For me, it's easy to not be involved with someone that I've liked but doesn't like me back. Why? Well, I just feel no more attraction towards her once I realize she's not for me and/or she doesn't like me. I don't remain fixated on someone that is not for me.
Accept it and focus on something else. I just broke up with my boyfriend for that very reason. It's tough but I just choose to see things with my mind rather than my heart. The truth is he doesn't love me in the way that I love him, nor will he ever. It is what it is and I have to move on. Time heals everything.
there is no prescribed path you just do. some things that help are taling your mind off them/the situation with other things such as hobbies, finding other postive relationships such as friends, putting more focus on things like work. all this to distract yourself so that you can get over it with time.
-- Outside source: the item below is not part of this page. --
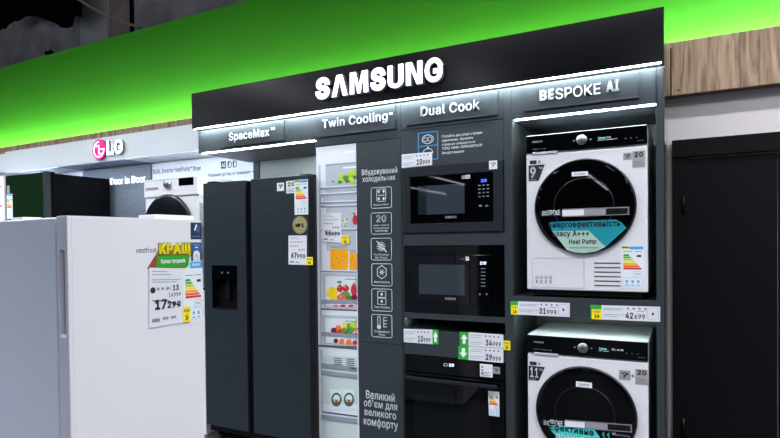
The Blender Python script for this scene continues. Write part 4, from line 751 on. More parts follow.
# ------------------------------------------------------------------ stickers shared by appliances
def energy_label(parent, F, xl, xr, yt, yb, n=0, name='energy_label', simple=False, head=True):
    u0, u1, v0, v1 = F.box(xl, xr, yt, yb); W = u1-u0; H = v1-v0; mb = MB()
    def R(x0, x1, y0, y1, m, a=.0006, b=.001): mb.fbox(F, u0+x0*W, u0+x1*W, v0+y0*H, v0+y1*H, n+a, n+b, m)
    R(0, 1, 0, 1, LABEL, 0, .0006)
    if head:
        R(.03, .36, .945, .985, NAVY2); R(.03, .36, .91, .945, YEL); R(.38, .97, .915, .985, LBLUE)
    for i in range(7):
        w = .12+.075*i*1.2
        yy = .80-.052*i
        p = [(u0+.1*W, v0+(yy-.044)*H), (u0+(.1+w+.1)*W, v0+(yy-.044)*H), (u0+(.1+w+.16)*W, v0+(yy-.022)*H), (u0+(.1+w+.1)*W, v0+yy*H), (u0+.1*W, v0+yy*H)]
        mb.poly(F, p, n+.0006, n+.001, EN[i])
    mb.poly(F, [(u0+.66*W, v0+.76*H), (u0+.72*W, v0+.785*H), (u0+.88*W, v0+.785*H), (u0+.88*W, v0+.735*H), (u0+.72*W, v0+.735*H)], n+.0006, n+.001, PRINTD)
    R(.1, .5, .86, .875, PRINTG); R(.6, .9, .86, .875, PRINTG)
    mb.ring(F, [(u0+x*W, v0+y*H) for x, y in ((.55, .28), (.9, .28), (.9, .40), (.55, .40))], .0012, n+.0006, n+.0009, LBLUE)
    mb.text(F, '312', u0+.62*W, u0+.84*W, v0+.325*H, v0+.355*H, n+.0006, n+.001, PRINTD, .02)
    mb.ring(F, [(u0+x*W, v0+y*H) for x, y in ((.06, .04), (.94, .04), (.94, .25), (.06, .25))], .0012, n+.0006, n+.0009, LBLUE)
    for x in (.2, .45, .7): R(x, x+.1, .13, .19, LBLUE); R(x-.01, x+.12, .07, .09, PRINTG)
    return mb.build(name, parent)
def sticker(parent, F, xl, xr, yt, yb, m, txt=None, tm=None, lines=0, bold=.02, name='sticker', n=0, ty=(.5, .92)):
    u0, u1, v0, v1 = F.box(xl, xr, yt, yb); W = u1-u0; H = v1-v0; mb = MB()
    mb.fbox(F, u0, u1, v0, v1, n, n+.0006, m)
    if txt: mb.text(F, txt, u0+.16*W, u0+.84*W, v0+ty[0]*H, v0+ty[1]*H, n+.0006, n+.001, tm or PRINTD, bold)
    for i in range(lines):
        y = v0+H*(.1+.35*i/max(lines, 1)); mb.fbox(F, u0+.1*W, u0+(.9-.15*(i % 2))*W, y, y+H*.045, n+.0006, n+.001, PRINTG)
    return mb.build(name, parent)

# ------------------------------------------------------------------ the two bespoke washers
def washer(label, zf, zb_, kg, door_txt, low):
    """zb_: underside of the enamel body; top = zb_+.85; front at Y=0, X -.635.. -.035"""
    x0, x1 = -.635, -.035; yb_ = .58; zt_ = zb_+.85
    t = thing('washing_machine', label, 'washing machine', ((x0+x1)/2, .3, zf), group='white front-loading machines in the dark tower')
    MB().box(x0, x1, 0, yb_, zb_, zt_-.105, WHITEA).box(x0, x1, .012, yb_, zt_-.105, zt_-.012, WHITEA).box(x0+.0, x1, .02, yb_, zt_-.012, zt_, WHITEA).build('body', t, bevel=.006)
    if low:
        MB().box(x0, x1, 0, yb_, zt_-.001, zt_+.002, mat('washer_lid', (196, 204, 206), .22, metal=.3)).build('lid', t, bevel=.001)
        ML = MB().box(x0+.02, x1-.02, .03, yb_-.03, zt_+.002, zt_+.004, mat('washer_lid', (196, 204, 206), .3)).build('lid_inset', t, bevel=.001)
    cp_ = MB().box(x0+.001, x1-.001, -.004, .02, zt_-.097, zt_-.001, GLOSSD).build('control_panel', t, bevel=.003)
    MB().box(x0+.03, x1-.03, .02, yb_-.03, zf+.012, zb_, BLACK).build('base', t)
    for fx in (x0+.05, x1-.05):
        for fy in (.05, yb_-.06):
            MB().tube([(fx, fy, zf+.001), (fx, fy, zf+.02)], .022, BLACK, 14).build('foot', t)
    F = FY(-.004)
    # detergent drawer grip under the control panel
    MB().box(x0+.035, x0+.165, -.006, .01, zt_-.108, zt_-.094, TRIMG).build('drawer_grip', t, bevel=.002)
    # control panel details
    ku = x0+.6*.485; kv = zt_-.05
    MB().lathe(F, ku, kv, [(.026, 0), (.026, .016), (.024, .019), (.001, .019)], CHROME, 32).build('knob', cp_)
    mb = MB()
    for a_ in (0, 1, 2): mb.ring(F, [(ku-.016*math.cos(a_*PI/3+.4), kv-.016*math.sin(a_*PI/3+.4)), (ku+.016*math.cos(a_*PI/3+.4), kv+.016*math.sin(a_*PI/3+.4))], .002, .019, .0195, PRINTD, False)
    mb.build('knob_marks', cp_); mb = MB()
    mb.text(F, 'SAMSUNG', x0+.035, x0+.088, kv+.008, kv+.018, 0, .0006, LOGOP, .02)
    mb.build('logo_print', cp_); mb = MB()
    mb.text(F, 'AI Control  Wash 11 kg' if low else 'Dryer  9 kg', x0+.035, x0+.035+(.095 if low else .07), kv-.031, kv-.024, 0, .0006, PRINTG, 0)
    mb.build('model_print', cp_); mb = MB()
    mb.text(F, 'SpaceMax' , x1-.045, x1-.015, kv-.031, kv-.026, 0, .0006, PRINTG, 0)
    mb.build('feature_print', cp_)
    for du in (-.042, .042): MB().disc(F, ku+du, kv, .004, .004, 0, .0006, PRINTG, 10).build('touch_button', cp_)
    for i in range(3): MB().disc(F, x1-.1+.026*i, kv-.012, .0025, .0025, 0, .0006, PRINTG, 8).build('touch_button', cp_)
    DSP = mat('display_lit', (150, 210, 225), .4, emit=.6); DSPW = mat('display_white', (220, 225, 235), .4, emit=.5)
    mb = MB().fbox(F, ku+.075, ku+.2, kv-.024, kv+.02, 0, .0005, GLOSSB)
    mb.text(F, 'Бавовна', ku+.08, ku+.115, kv-.002, kv+.008, .0005, .001, DSP, .01)
    mb.text(F, 'Режим прання 40', ku+.078, ku+(.125 if low else .17), kv-.012, kv-.006, .0005, .001, DSPW, 0)
    mb.text(F, '2:45' if low else '3:10', ku+(.14 if low else .12), ku+(.195 if low else .14), kv-.002, kv+.007, .0005, .001, DSPW, 0)
    mb.build('display', cp_)
    # porthole door
    F1 = FY(0); du_, dv_ = x0+.298, zb_+.449
    R_ = .252
    dr = MB().lathe(F1, du_, dv_, [(R_-.006, -.002), (R_, 0), (R_+.001, .01), (R_-.002, .017), (R_-.006, .019), (R_-.008, .0185)], BEZEL, 72).build('door', t)
    MB().lathe(F1, du_, dv_, [(R_-.008, .0186), (R_-.014, .0205), (R_-.024, .0215), (.17, .0222), (.1, .0226), (.04, .02275), (.001, .0228)], GLOSSB, 72).build('door_glass', dr)
    mbi = MB(); mbi.lathe(F1, du_, dv_, [(.145, .0222), (.148, .0232), (.151, .0222)], mat('door_inner_ring', (16, 18, 20), .3), 60); mbi.build('inner_ring', dr)
    return t, cp_, dr, F, Fr((0, -.0005, 0), (1, 0, 0), (0, -1, 0))
tU, cU, drU, FU, F1 = washer('white washing machine on the upper shelf with a 9 kg label and round black door', ZSH, 1.18, '9', None, False)
FD = FY(-.0232)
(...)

I’m guessing you were in a relationship with them but they don’t want a serious relationship? Otherwise from what you said it sounds like it’s someone who refused to be with you from the beginning? If it’s the former, most guys make their intentions clear at the beginning. You can’t change a person to love. it would take a lot of convincing.
Real simple, you accept reality. Then you work on getting over that person and why you're hung up on them. You convince yourself there's no point in harboring feelings towards them as they don't share them with you. Eventually you accept it. And you NEVER let that person in your heart or head again!
You just take the Undeniable hint and walk away... Don't even bother to attempt to get answers. Yea of course it will be absolutely painful and soul crushing but you HAVE TO KEEP WHAT LITLLE SELF RESPECT you have and protect it cause you will need it later...
Force yourself to accept that they only like you as a friend. I’m usually on the other side of that one but I’ve been friendzoned once or twice.
You don't, exactly.
What will happen - if you let it - is that, one day, someone will want you and then it is like the world is new again and the past becomes the past.Find his bad behaviour that is a turn off for me.. or busy with someone new
Why would you want someone who doesn't want you? That doesn't make any sense.
Eh... take the hint, kiddo.
Not everything you want, wants you.
You stop wasting your time on someone that is not going to work out while you were wasting your time with then your Mr. perfect could of just past you by
I am dealing with the same dilemma now but it is a bit more complicqted cause she is also the only girl talking to me , but normally i would break contact. Its painfull but the easiest way.
That has already happened to me.. I gave her all I had abd she still didn't love me back. So I left and seeked help from a psychologist, got my attention into something more productive
For me it's easy. Since I don't want to be with someone who is not into me, I just close that door and open another.
You realize you don't actually want them.
Why want a person who doesn't love you?